American society prides itself on being evenhanded and impartial, but so far history proves otherwise. In the past, unjust treatment of minorities was acknowledged, and in many cases, accepted, but it is the apparent and yet unmentionable treatment of women, past and present, that threatens to undermine America. Although sexual harassment and discrimination have been battled in the work place, it is only a small step towards the killing of the Angel of the House and the acceptance of the imperfect women.

From the early 1900’s when women were rallying for their right to vote, females were limited to occupations that included wives, mothers, homemakers, midwives, nurses, teachers, and occasionally entertainers. Some dared to attain and hold other employment. This was so because society deemed it fair and correct for women to be taken advantage of and used. Obviously, as time progressed, women were “allowed” to pursue more and more professions and occupations. Like many women in her era, Virginia Woolf desired social recognition and public approval, but unlike most women, she tackled her desires and overcame them.

Woolf was driven, as many were and continue to be, by men, prejudice, conscience, society, necessity, ambition, family, and most importantly possessions. Woolf’s desires to own items such as a cat, a motor car, and eventually a room of her own, forced her to open her eyes and take in the world. In doing so, Woolf saw things that impressed not only her mind and soul, but her writing as well.
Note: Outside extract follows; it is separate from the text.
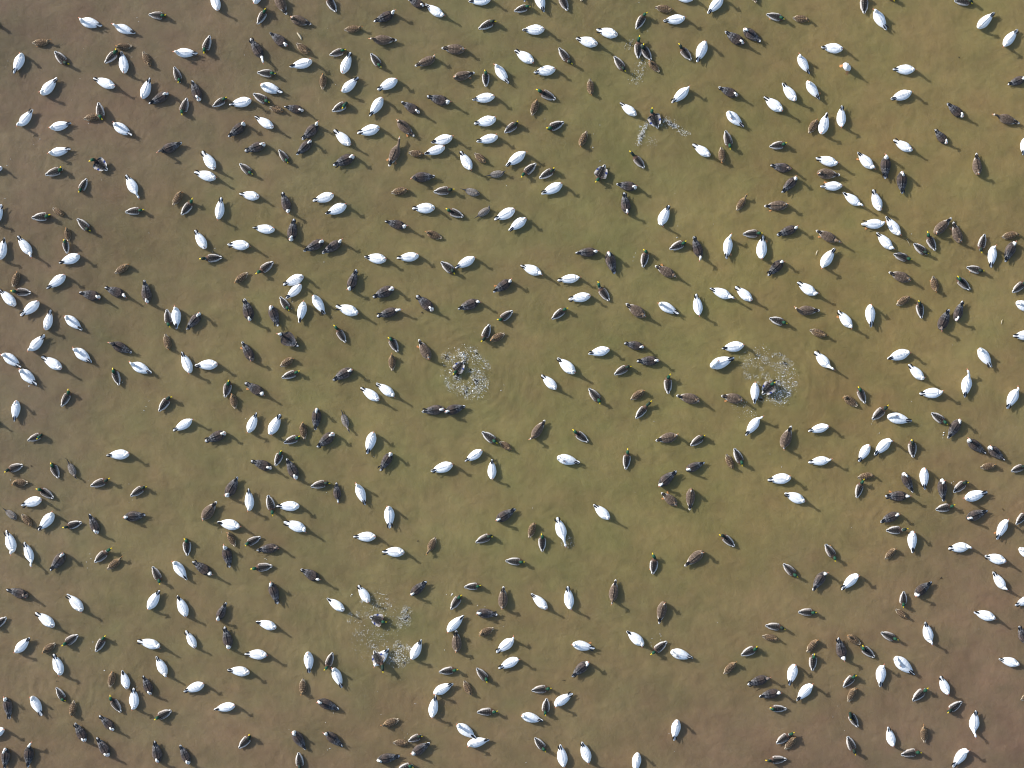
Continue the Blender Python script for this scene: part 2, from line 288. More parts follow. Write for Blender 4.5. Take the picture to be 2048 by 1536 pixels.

In Woolf’s essay “Professions for Woman,” she tackles some of the most taboo subjects such as murder, independence, and other mutinous ideas that sparked a sexual revolution.

She shared her convictions with beau ideals such as Elizabeth Cady Stanton and Susan B. Anthony. Woolf realized that “the road” for women “was cut many years ago,” but she also learned that even though there is a road, the journey may still be bumpy. On her journey she discovered that the professional and personal prejudices towards her sex were not just from the male world, but from the very heart of the female world. The apriori flaw that all women shared was that of “The Angel of the House,” as Woolf dubbed her.

This angel was the nothing more than the old-fashion principles that had been pressed upon females for decades, and yet with gentle coercion, this angel could manipulate women into using the “arts and wiles of our sex. ” This angel was not really an angel, but more of the devil’s advocate, at least to Woolf. The problem with the angel was that she was outdated. Women in the early 19th century were not easily shaped neither were they interested in being silenced. Virginia Woolf, in some small way, contributed to the movement with every word she wrote.

Women in the 20th century are much the same as they were a century ago. While Woolf was certainly romantic, she also knew what she wanted, as do modern women. As decades have passed and women have evolved, Woolf and other revolutionary female authors are some of the most influential and yet unrecognized influences on the modern woman. Less than a century ago, women were not allowed to run stores, much less corporations or industries as they do today. Although women realize the change in society, few acknowledge the importance, and even fewer thank women like Woolf for their prestige.